Хотя некоторые ученые становились адептами теорий, нормальная наука шла через сомнения и опыт: исследовалось то, что возможно — без схоластических претензий определить предельную реальность.
Послесловие
Сможет ли передовая наука оправдаться, когда дело касается простого, но неизбежного вопроса: как появилась жизнь во Вселенной? Или другого: как возможна столь высокая организованность животных? Наука, испытывая жажду самооправдания и обоснования, нуждается в подкреплении идеей объясняющей силы, философские спекуляции ее уже не удовлетворяют. Она постепенно свыкается с тем, что по своему звучанию должно вызвать у нее недоверие, она смыкается с теологуменами сотворения мира. Можно понять заботу об оправдании науки тех, кто, чувствуя ее пульс, хочет передать ей на подходящем языке свой богословский опыт.

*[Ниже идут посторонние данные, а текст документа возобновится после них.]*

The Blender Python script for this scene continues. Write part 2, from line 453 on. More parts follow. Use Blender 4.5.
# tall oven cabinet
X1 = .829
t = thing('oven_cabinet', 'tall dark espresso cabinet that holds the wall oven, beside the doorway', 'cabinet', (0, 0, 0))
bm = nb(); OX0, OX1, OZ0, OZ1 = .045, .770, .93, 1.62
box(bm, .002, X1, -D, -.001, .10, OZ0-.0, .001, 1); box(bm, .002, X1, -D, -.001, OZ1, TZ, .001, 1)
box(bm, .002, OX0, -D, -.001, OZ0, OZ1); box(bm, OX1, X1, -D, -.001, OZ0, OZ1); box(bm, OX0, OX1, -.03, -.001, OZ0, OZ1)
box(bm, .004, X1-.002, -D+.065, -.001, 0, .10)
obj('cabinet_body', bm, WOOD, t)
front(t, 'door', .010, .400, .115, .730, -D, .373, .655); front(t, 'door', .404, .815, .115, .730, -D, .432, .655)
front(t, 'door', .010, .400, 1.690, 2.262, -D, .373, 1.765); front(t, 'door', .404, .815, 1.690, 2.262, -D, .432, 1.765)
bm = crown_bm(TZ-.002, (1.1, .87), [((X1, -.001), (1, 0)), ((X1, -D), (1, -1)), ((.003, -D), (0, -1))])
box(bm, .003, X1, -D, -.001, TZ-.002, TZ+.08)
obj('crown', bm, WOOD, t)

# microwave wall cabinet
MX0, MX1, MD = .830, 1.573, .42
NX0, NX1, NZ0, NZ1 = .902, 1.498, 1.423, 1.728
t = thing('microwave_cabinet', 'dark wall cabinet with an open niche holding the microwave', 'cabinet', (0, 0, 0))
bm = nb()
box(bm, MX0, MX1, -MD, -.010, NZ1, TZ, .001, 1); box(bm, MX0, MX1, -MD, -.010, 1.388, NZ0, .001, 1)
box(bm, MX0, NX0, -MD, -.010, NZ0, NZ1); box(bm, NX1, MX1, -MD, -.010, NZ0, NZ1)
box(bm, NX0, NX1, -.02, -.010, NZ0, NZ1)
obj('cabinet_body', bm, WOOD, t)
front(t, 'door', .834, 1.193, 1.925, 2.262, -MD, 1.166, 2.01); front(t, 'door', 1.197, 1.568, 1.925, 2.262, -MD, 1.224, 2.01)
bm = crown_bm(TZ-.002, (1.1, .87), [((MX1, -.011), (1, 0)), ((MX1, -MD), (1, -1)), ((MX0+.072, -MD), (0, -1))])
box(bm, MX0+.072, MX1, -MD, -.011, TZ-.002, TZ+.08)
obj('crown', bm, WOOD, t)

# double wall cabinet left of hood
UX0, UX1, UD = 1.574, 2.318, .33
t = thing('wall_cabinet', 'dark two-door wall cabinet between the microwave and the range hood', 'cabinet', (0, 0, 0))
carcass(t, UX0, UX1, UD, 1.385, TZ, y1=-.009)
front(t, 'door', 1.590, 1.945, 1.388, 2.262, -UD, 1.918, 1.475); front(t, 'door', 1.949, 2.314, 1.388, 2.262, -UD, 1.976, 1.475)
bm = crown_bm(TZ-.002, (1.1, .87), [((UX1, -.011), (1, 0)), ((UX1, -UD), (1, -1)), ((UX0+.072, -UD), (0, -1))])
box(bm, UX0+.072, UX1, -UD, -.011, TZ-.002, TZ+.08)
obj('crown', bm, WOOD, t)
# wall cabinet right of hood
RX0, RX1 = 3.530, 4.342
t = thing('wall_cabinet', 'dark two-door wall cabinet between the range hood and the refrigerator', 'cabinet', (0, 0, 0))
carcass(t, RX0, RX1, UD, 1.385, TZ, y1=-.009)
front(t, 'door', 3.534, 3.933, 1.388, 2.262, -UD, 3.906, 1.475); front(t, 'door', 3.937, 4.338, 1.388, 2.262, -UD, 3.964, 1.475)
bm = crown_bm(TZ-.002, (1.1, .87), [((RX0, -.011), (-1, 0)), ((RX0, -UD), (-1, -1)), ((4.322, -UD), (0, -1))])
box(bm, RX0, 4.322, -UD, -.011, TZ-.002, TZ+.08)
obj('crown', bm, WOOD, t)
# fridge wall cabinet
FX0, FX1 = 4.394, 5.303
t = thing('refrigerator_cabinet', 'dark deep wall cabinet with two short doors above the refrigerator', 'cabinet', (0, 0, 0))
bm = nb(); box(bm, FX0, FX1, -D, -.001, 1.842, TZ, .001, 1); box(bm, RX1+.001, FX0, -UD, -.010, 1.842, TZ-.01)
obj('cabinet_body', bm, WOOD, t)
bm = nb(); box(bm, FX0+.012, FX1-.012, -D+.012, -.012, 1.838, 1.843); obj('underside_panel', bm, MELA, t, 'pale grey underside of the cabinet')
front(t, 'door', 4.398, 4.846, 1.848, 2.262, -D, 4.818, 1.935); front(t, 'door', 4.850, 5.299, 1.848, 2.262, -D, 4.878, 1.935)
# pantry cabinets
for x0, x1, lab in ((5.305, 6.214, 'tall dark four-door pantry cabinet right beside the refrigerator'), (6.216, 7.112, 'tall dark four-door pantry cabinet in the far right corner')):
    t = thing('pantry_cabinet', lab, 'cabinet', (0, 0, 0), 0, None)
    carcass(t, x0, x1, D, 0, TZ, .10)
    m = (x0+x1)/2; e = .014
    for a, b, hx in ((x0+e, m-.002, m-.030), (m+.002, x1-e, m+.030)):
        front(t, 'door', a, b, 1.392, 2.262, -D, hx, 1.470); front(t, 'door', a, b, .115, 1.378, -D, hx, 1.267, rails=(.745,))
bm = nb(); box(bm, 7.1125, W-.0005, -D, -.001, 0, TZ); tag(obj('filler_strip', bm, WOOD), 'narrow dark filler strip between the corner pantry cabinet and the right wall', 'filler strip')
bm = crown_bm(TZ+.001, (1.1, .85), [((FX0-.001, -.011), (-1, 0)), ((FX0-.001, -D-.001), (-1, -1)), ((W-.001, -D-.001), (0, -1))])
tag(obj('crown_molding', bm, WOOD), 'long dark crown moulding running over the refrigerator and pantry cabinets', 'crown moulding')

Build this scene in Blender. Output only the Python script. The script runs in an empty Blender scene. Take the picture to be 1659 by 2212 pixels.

Оправдание науки — это поиск ее провиденциального значения. Триада откровение-символ-апофатизм переходит за мифическое восприятие действительности. Пропитав христианское мировоззрение, оно порождает новый тип деятельности, которая располагает естествоиспытателя к теоретическому осмыслению реальности. Оправдание науки — в ее теодицее, не уместившейся в рамках рационалистической традиции, но перспективной в поле тех метафор, которые апостол Павел адресует Творцу: «Ибо невидимое Его, вечная сила Его и Божество, от создание мира через рассматривание творений видимы» (Рим. 1: 20).
[1] Начиная с Боэция (см. его «Утешение философией»), включая в качестве следующей вехи Ансельма, который довел дискурсивный метод до уровня онтологического аргумента о существовании Бога, и кончая Фомой Аквинским, чья философская доктрина официально заняла место богословия в Римско-Католической Церкви.
[2] Последователи Аристотеля — перипатетики — собрали его логические сочинения в свод под общим названием «Органон».
[3] Французский химик Дюма, расшифровав этот текст, записал его, используя химические символы: 3Pb + 1/2O2 = Pb3О4; Pb(C2H3O2)2 ? (CH3)2 = PbCO3; PbCO3 = PO = CO2; PbO = C = Pb = CO.